TASK TO COMPLETE
Give the material again in full, matching it exactly.

DATA EXTRACT
== == ==

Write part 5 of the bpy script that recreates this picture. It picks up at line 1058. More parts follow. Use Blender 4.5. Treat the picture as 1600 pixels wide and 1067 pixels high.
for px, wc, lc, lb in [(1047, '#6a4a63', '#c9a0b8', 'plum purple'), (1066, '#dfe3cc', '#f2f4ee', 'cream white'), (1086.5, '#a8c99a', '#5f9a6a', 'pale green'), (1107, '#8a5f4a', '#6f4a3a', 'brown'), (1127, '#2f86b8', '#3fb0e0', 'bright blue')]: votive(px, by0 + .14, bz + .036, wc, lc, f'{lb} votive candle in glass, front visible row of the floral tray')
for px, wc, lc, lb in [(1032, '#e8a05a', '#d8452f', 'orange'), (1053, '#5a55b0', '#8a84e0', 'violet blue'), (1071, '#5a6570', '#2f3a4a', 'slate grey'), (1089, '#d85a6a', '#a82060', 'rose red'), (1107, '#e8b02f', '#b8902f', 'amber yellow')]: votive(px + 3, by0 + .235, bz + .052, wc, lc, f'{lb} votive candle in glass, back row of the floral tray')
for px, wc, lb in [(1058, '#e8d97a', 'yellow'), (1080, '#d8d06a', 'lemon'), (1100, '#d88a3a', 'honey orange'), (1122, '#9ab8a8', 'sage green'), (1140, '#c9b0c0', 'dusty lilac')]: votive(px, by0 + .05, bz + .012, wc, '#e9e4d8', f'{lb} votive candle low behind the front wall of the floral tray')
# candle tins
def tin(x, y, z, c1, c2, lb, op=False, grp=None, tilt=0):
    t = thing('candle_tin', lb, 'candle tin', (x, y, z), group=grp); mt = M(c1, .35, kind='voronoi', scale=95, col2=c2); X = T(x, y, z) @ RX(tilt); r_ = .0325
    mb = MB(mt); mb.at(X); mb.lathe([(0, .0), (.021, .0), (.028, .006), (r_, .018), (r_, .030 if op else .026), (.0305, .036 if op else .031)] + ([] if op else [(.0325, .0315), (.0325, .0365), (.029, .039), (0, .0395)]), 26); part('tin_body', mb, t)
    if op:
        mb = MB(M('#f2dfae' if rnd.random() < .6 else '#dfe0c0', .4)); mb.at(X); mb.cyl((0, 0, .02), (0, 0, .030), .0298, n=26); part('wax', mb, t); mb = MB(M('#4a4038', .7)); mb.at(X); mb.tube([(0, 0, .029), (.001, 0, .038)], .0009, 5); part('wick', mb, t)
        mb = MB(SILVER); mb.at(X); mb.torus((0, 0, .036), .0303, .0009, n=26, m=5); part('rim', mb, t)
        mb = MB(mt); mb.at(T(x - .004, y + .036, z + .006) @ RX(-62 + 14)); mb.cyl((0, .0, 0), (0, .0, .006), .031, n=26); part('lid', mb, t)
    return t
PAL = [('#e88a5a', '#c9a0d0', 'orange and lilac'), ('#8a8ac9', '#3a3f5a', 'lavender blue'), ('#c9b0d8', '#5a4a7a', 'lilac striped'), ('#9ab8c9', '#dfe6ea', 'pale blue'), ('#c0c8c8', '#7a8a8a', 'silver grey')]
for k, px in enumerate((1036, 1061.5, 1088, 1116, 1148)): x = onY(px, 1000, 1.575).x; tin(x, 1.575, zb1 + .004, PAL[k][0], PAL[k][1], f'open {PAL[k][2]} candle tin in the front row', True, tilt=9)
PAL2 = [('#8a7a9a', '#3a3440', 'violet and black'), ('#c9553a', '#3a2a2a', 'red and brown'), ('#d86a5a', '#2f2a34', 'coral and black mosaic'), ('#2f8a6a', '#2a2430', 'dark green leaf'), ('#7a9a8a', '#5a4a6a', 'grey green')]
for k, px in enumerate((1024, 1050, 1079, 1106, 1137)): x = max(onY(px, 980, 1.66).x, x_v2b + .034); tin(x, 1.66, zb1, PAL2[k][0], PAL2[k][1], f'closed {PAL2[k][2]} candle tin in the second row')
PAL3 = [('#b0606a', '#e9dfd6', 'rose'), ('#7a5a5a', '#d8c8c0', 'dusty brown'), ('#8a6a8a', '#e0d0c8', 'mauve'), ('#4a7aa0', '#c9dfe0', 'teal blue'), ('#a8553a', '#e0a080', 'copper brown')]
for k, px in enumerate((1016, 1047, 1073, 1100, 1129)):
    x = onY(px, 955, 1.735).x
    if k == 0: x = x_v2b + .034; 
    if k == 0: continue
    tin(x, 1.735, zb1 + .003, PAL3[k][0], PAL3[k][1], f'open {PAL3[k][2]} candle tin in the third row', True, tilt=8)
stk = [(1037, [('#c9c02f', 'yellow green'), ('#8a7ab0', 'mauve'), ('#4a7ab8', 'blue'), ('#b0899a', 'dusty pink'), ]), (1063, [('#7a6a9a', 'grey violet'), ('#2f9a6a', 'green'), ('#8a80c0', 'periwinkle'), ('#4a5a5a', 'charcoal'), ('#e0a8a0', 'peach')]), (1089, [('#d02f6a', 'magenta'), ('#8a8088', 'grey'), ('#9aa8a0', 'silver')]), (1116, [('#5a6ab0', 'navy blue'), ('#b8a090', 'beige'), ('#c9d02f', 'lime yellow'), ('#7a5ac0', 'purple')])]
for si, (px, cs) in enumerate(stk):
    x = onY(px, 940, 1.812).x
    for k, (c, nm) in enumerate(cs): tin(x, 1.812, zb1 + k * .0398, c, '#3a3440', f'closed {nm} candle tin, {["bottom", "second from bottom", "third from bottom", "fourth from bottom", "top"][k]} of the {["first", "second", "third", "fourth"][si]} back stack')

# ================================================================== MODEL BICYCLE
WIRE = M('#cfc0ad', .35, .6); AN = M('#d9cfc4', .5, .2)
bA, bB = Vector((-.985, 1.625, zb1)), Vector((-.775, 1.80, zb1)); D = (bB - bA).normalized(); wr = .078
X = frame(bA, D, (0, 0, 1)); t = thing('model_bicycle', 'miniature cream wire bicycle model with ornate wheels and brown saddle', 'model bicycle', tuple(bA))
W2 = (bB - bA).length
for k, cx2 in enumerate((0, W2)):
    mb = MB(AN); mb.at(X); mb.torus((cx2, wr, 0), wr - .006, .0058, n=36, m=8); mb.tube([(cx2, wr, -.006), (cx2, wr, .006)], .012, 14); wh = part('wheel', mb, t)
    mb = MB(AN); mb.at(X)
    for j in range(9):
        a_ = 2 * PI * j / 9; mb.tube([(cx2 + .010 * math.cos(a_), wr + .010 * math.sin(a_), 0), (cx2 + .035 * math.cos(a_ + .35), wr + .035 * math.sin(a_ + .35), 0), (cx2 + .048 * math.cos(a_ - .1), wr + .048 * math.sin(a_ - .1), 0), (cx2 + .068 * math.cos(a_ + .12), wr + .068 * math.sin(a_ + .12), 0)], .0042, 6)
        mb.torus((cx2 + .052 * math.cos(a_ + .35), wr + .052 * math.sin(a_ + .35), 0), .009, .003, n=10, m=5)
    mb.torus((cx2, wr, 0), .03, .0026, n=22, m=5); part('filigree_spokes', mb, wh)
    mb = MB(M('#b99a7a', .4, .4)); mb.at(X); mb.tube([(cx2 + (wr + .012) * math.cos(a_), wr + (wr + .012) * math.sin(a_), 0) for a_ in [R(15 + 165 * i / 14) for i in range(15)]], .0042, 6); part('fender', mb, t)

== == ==

TASK ANSWER
Write part 5 of the bpy script that recreates this picture. It picks up at line 1058. More parts follow. Use Blender 4.5. Treat the picture as 1600 pixels wide and 1067 pixels high.
for px, wc, lc, lb in [(1047, '#6a4a63', '#c9a0b8', 'plum purple'), (1066, '#dfe3cc', '#f2f4ee', 'cream white'), (1086.5, '#a8c99a', '#5f9a6a', 'pale green'), (1107, '#8a5f4a', '#6f4a3a', 'brown'), (1127, '#2f86b8', '#3fb0e0', 'bright blue')]: votive(px, by0 + .14, bz + .036, wc, lc, f'{lb} votive candle in glass, front visible row of the floral tray')
for px, wc, lc, lb in [(1032, '#e8a05a', '#d8452f', 'orange'), (1053, '#5a55b0', '#8a84e0', 'violet blue'), (1071, '#5a6570', '#2f3a4a', 'slate grey'), (1089, '#d85a6a', '#a82060', 'rose red'), (1107, '#e8b02f', '#b8902f', 'amber yellow')]: votive(px + 3, by0 + .235, bz + .052, wc, lc, f'{lb} votive candle in glass, back row of the floral tray')
for px, wc, lb in [(1058, '#e8d97a', 'yellow'), (1080, '#d8d06a', 'lemon'), (1100, '#d88a3a', 'honey orange'), (1122, '#9ab8a8', 'sage green'), (1140, '#c9b0c0', 'dusty lilac')]: votive(px, by0 + .05, bz + .012, wc, '#e9e4d8', f'{lb} votive candle low behind the front wall of the floral tray')
# candle tins
def tin(x, y, z, c1, c2, lb, op=False, grp=None, tilt=0):
    t = thing('candle_tin', lb, 'candle tin', (x, y, z), group=grp); mt = M(c1, .35, kind='voronoi', scale=95, col2=c2); X = T(x, y, z) @ RX(tilt); r_ = .0325
    mb = MB(mt); mb.at(X); mb.lathe([(0, .0), (.021, .0), (.028, .006), (r_, .018), (r_, .030 if op else .026), (.0305, .036 if op else .031)] + ([] if op else [(.0325, .0315), (.0325, .0365), (.029, .039), (0, .0395)]), 26); part('tin_body', mb, t)
    if op:
        mb = MB(M('#f2dfae' if rnd.random() < .6 else '#dfe0c0', .4)); mb.at(X); mb.cyl((0, 0, .02), (0, 0, .030), .0298, n=26); part('wax', mb, t); mb = MB(M('#4a4038', .7)); mb.at(X); mb.tube([(0, 0, .029), (.001, 0, .038)], .0009, 5); part('wick', mb, t)
        mb = MB(SILVER); mb.at(X); mb.torus((0, 0, .036), .0303, .0009, n=26, m=5); part('rim', mb, t)
        mb = MB(mt); mb.at(T(x - .004, y + .036, z + .006) @ RX(-62 + 14)); mb.cyl((0, .0, 0), (0, .0, .006), .031, n=26); part('lid', mb, t)
    return t
PAL = [('#e88a5a', '#c9a0d0', 'orange and lilac'), ('#8a8ac9', '#3a3f5a', 'lavender blue'), ('#c9b0d8', '#5a4a7a', 'lilac striped'), ('#9ab8c9', '#dfe6ea', 'pale blue'), ('#c0c8c8', '#7a8a8a', 'silver grey')]
for k, px in enumerate((1036, 1061.5, 1088, 1116, 1148)): x = onY(px, 1000, 1.575).x; tin(x, 1.575, zb1 + .004, PAL[k][0], PAL[k][1], f'open {PAL[k][2]} candle tin in the front row', True, tilt=9)
PAL2 = [('#8a7a9a', '#3a3440', 'violet and black'), ('#c9553a', '#3a2a2a', 'red and brown'), ('#d86a5a', '#2f2a34', 'coral and black mosaic'), ('#2f8a6a', '#2a2430', 'dark green leaf'), ('#7a9a8a', '#5a4a6a', 'grey green')]
for k, px in enumerate((1024, 1050, 1079, 1106, 1137)): x = max(onY(px, 980, 1.66).x, x_v2b + .034); tin(x, 1.66, zb1, PAL2[k][0], PAL2[k][1], f'closed {PAL2[k][2]} candle tin in the second row')
PAL3 = [('#b0606a', '#e9dfd6', 'rose'), ('#7a5a5a', '#d8c8c0', 'dusty brown'), ('#8a6a8a', '#e0d0c8', 'mauve'), ('#4a7aa0', '#c9dfe0', 'teal blue'), ('#a8553a', '#e0a080', 'copper brown')]
for k, px in enumerate((1016, 1047, 1073, 1100, 1129)):
    x = onY(px, 955, 1.735).x
    if k == 0: x = x_v2b + .034; 
    if k == 0: continue
    tin(x, 1.735, zb1 + .003, PAL3[k][0], PAL3[k][1], f'open {PAL3[k][2]} candle tin in the third row', True, tilt=8)
stk = [(1037, [('#c9c02f', 'yellow green'), ('#8a7ab0', 'mauve'), ('#4a7ab8', 'blue'), ('#b0899a', 'dusty pink'), ]), (1063, [('#7a6a9a', 'grey violet'), ('#2f9a6a', 'green'), ('#8a80c0', 'periwinkle'), ('#4a5a5a', 'charcoal'), ('#e0a8a0', 'peach')]), (1089, [('#d02f6a', 'magenta'), ('#8a8088', 'grey'), ('#9aa8a0', 'silver')]), (1116, [('#5a6ab0', 'navy blue'), ('#b8a090', 'beige'), ('#c9d02f', 'lime yellow'), ('#7a5ac0', 'purple')])]
for si, (px, cs) in enumerate(stk):
    x = onY(px, 940, 1.812).x
    for k, (c, nm) in enumerate(cs): tin(x, 1.812, zb1 + k * .0398, c, '#3a3440', f'closed {nm} candle tin, {["bottom", "second from bottom", "third from bottom", "fourth from bottom", "top"][k]} of the {["first", "second", "third", "fourth"][si]} back stack')

# ================================================================== MODEL BICYCLE
WIRE = M('#cfc0ad', .35, .6); AN = M('#d9cfc4', .5, .2)
bA, bB = Vector((-.985, 1.625, zb1)), Vector((-.775, 1.80, zb1)); D = (bB - bA).normalized(); wr = .078
X = frame(bA, D, (0, 0, 1)); t = thing('model_bicycle', 'miniature cream wire bicycle model with ornate wheels and brown saddle', 'model bicycle', tuple(bA))
W2 = (bB - bA).length
for k, cx2 in enumerate((0, W2)):
    mb = MB(AN); mb.at(X); mb.torus((cx2, wr, 0), wr - .006, .0058, n=36, m=8); mb.tube([(cx2, wr, -.006), (cx2, wr, .006)], .012, 14); wh = part('wheel', mb, t)
    mb = MB(AN); mb.at(X)
    for j in range(9):
        a_ = 2 * PI * j / 9; mb.tube([(cx2 + .010 * math.cos(a_), wr + .010 * math.sin(a_), 0), (cx2 + .035 * math.cos(a_ + .35), wr + .035 * math.sin(a_ + .35), 0), (cx2 + .048 * math.cos(a_ - .1), wr + .048 * math.sin(a_ - .1), 0), (cx2 + .068 * math.cos(a_ + .12), wr + .068 * math.sin(a_ + .12), 0)], .0042, 6)
        mb.torus((cx2 + .052 * math.cos(a_ + .35), wr + .052 * math.sin(a_ + .35), 0), .009, .003, n=10, m=5)
    mb.torus((cx2, wr, 0), .03, .0026, n=22, m=5); part('filigree_spokes', mb, wh)
    mb = MB(M('#b99a7a', .4, .4)); mb.at(X); mb.tube([(cx2 + (wr + .012) * math.cos(a_), wr + (wr + .012) * math.sin(a_), 0) for a_ in [R(15 + 165 * i / 14) for i in range(15)]], .0042, 6); part('fender', mb, t)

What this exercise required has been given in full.